Reflexiones Generales (Año 2010)

Historia de la Teología

     

CARACTERÍSTICAS CULTURALES, ACCIONES Y ESTRUCTURAS CONCRETAS DE ATENCIÓN A LOS POBRES EN LOS PRIMEROS CUATRO SIGLOS DE LA IGLESIA CRISTIANA

 

 

El emperador Constantino I el Grande se convirtió al cristianismo aproximadamente en el año 312. A partir del Edicto de Milán en junio del año 313, se otorgó jurídicamente a los cristianos libertad de culto; este edicto fue firmado por los emperadores romanos Constantino I, dirigente del Imperio del Norte o Imperio Romano Occidental y Licinio, dirigente del Imperio del Sur o Imperio Romano Oriental, respectivamente (Edicto de Milán, 2010).

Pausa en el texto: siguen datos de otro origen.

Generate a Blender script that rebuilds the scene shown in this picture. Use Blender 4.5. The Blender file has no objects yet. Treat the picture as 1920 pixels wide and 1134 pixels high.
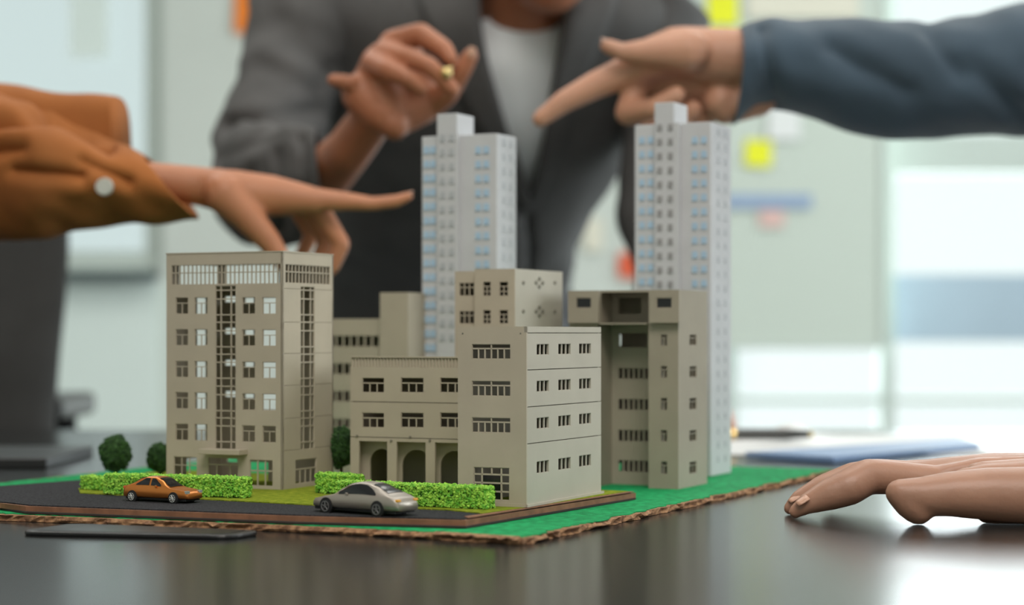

Después del Edicto de Tesalónica, decretado por el emperador Teodosio el Grande el 28 de febrero del año 380, este edicto fue oficialmente hecho público el 24 de noviembre del año 380, en el cual se proclamaba el cristianismo como religión oficial del Imperio (Edicto de Tesalónica, 2010).

 

  1. Características culturales que la "globalización imperial romana" infundió en el cristianismo

 

            Constantino dio un gran poder a los cristianos, también les dio una buena posición social y económica a la organización, además de conceder privilegios; la libertad religiosa permitió la construcción de templos; los líderes cristianos alcanzaron mayor importancia dentro del Imperio; el emperador otorgó significativas donaciones a la comunidad cristiana; la pascua y demás celebraciones religiosas pudieron celebrarse públicamente; se permitió que el mensaje de Jesucristo se extendiera a todo el Imperio gracias a la comunicación existente entre sus ciudades, lo que permitió nuevas vías de expansión para la fe en Cristo; se estuvo en contacto con gran diversidad de culturas; se favoreció a los cristianos a ocupar cargos públicos de gran relevancia, al adquirir el derecho a competir con los paganos en el tradicional cursus honorum para las altas magistraturas del gobierno; así como también se logró mayor aceptación dentro de la sociedad civil en general (Constantino I el Grande, 2010).

 

Avendaño (s.f.) señala que una vez que la gran persecución en contra de los seguidores de Jesús había terminado en el Imperio Romano, las iglesias cristianas dejaron de ser pequeñas y extrañas comunidades, con la libertad que gozaban eran ya capaces de controlar el comportamiento de sus miembros. 

 

            Mientras estuvieron vigentes los sacrificios y los rituales paganos en el Imperio hasta finales del siglo IV, el cristianismo consolidó el concepto de contaminación, de manera tal que el paganismo continuaría fuera de la comunidad cristiana. Los cristianos prefirieron evitar las ceremonias paganas, aunque mantenían respeto por considerar que podían tener eficacia. Además, los cristianos opinaban que no estaban manchados ante Dios por el simple hecho que tales rituales y ceremonias continuaran existiendo, bastaba con que ellos mismos permanecieran alejados de tales prácticas.

 

Tras la libertad religiosa, la Iglesia tuvo necesidad de organizar sus propias estructuras territoriales, con vista a la acción pastoral en un mundo que se cristianizaba con rapidez. La Iglesia tomó las estructuras administrativas del Imperio como norma de su propia organización (principio de acomodación). La circunscripción civil más clásica, la provincia, sirvió de modelo a la provincia eclesiástica. En el siglo V, el Imperio llegó a contar con más de 120 provincias, sobre este dato territorial fue implantándose gradualmente la división provincial de la Iglesia.

 

De este modo, el obispo de la capital de la provincia civil fue adquiriendo cierta preponderancia sobre sus colegas comprovinciales: fue el “metropolitano”, obispo de la “metrópoli”, y los demás, sus sufragáneos. En el orden judicial, el metropolitano era la instancia superior de los demás tribunales diocesanos y le correspondía la consagración de los nuevos obispos de su provincia. El obispo metropolitano, además, estaría a cargo de presidir el concilio provincial, es decir, presidir la asamblea de los obispos de esa demarcación; y según la disciplina nunca bien observada del Concilio I de Nicea, debía reunirse dos veces al año (La Iglesia en el Imperio Romano-Cristiano, 2010).